Last time I checked the Easter Bunny wasn't female and didn't lay eggs. Bummer!

Without a shadow of a doubt I ordered socks and tissues.

Needless to say, so I am not going to say it.

I however would like to emphasize that despite all the ovious indicators it seems to me that you realize that the difference between a mountain is when you arrive on top of it and only can conclude that once on top of it, it's faster than on foot. But that's just my opinion.
 
Needless to say, so I am not going to say it.

I however would like to emphasize that despite all the ovious indicators it seems to me that you realize that the difference between a mountain is when you arrive on top of it and only can conclude that once on top of it, it's faster than on foot.
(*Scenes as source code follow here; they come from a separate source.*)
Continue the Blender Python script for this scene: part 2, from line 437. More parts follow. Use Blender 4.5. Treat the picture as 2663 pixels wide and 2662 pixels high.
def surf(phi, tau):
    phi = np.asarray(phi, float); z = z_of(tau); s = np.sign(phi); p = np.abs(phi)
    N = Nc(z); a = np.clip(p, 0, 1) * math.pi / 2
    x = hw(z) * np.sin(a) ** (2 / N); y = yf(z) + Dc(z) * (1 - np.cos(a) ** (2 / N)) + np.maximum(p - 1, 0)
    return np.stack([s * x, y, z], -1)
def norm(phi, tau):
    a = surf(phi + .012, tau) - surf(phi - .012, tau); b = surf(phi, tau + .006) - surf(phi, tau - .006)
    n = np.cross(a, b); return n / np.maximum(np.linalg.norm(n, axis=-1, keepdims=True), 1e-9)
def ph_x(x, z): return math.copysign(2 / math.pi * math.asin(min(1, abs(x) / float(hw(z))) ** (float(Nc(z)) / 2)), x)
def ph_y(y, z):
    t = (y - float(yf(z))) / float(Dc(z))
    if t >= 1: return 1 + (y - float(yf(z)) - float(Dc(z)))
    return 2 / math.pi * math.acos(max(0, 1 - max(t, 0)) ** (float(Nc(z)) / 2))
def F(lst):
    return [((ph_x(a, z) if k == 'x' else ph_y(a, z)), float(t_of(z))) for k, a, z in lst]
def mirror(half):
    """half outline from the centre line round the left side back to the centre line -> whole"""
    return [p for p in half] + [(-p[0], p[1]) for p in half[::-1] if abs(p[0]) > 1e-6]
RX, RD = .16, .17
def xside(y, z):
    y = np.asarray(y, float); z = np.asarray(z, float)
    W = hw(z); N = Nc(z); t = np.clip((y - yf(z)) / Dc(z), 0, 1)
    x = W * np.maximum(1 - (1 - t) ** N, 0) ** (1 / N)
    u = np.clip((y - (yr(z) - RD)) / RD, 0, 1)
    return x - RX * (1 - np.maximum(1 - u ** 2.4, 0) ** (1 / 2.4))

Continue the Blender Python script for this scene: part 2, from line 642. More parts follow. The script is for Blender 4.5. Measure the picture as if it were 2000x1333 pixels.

But that's just my opinion.

Your predicament is getting distorted by the second. Of course my quilt can neutralize the forces of parsnips.
 
7 out of 5 people disagree, because vampires in red dresses never dance to cheap TV movies.

Those 75 people got on an empty bus. On the following bus stop 90 people got out of that bus. I was sure that there were minus 15 people remained on the bus, but i didn't dare to count them.
 
Those 75 people got on an empty bus. On the following bus stop 90 people got out of that bus. I was sure that there were minus 15 people remained on the bus, but i didn't dare to count them.

Which is why everyone should know by now that 73 minus 73 plus 73 gives you 10.
 
Who wants tuna noodle casserole? I'm also out of coffee filters.

I may be able to help you out with that. All you have to do is sew the button onto the shirt and turn it inside out. Hope that helps. :D
 
I may be able to help you out with that. All you have to do is sew the button onto the shirt and turn it inside out. Hope that helps. :D

I think I still have some cheesecloth in the garage, that would work for the the yoghurt. But my landlord said only 'nail sized holes in the wall'. Shite, the drunk pogo dance stuff is gonna have to stop now at 3 am.
 
I think I still have some cheesecloth in the garage, that would work for the the yoghurt. But my landlord said only 'nail sized holes in the wall'. Shite, the drunk pogo dance stuff is gonna have to stop now at 3 am.

My grandmother always used to say, "Sticks and stones may break my bones, but leprechauns scare the crap out of me."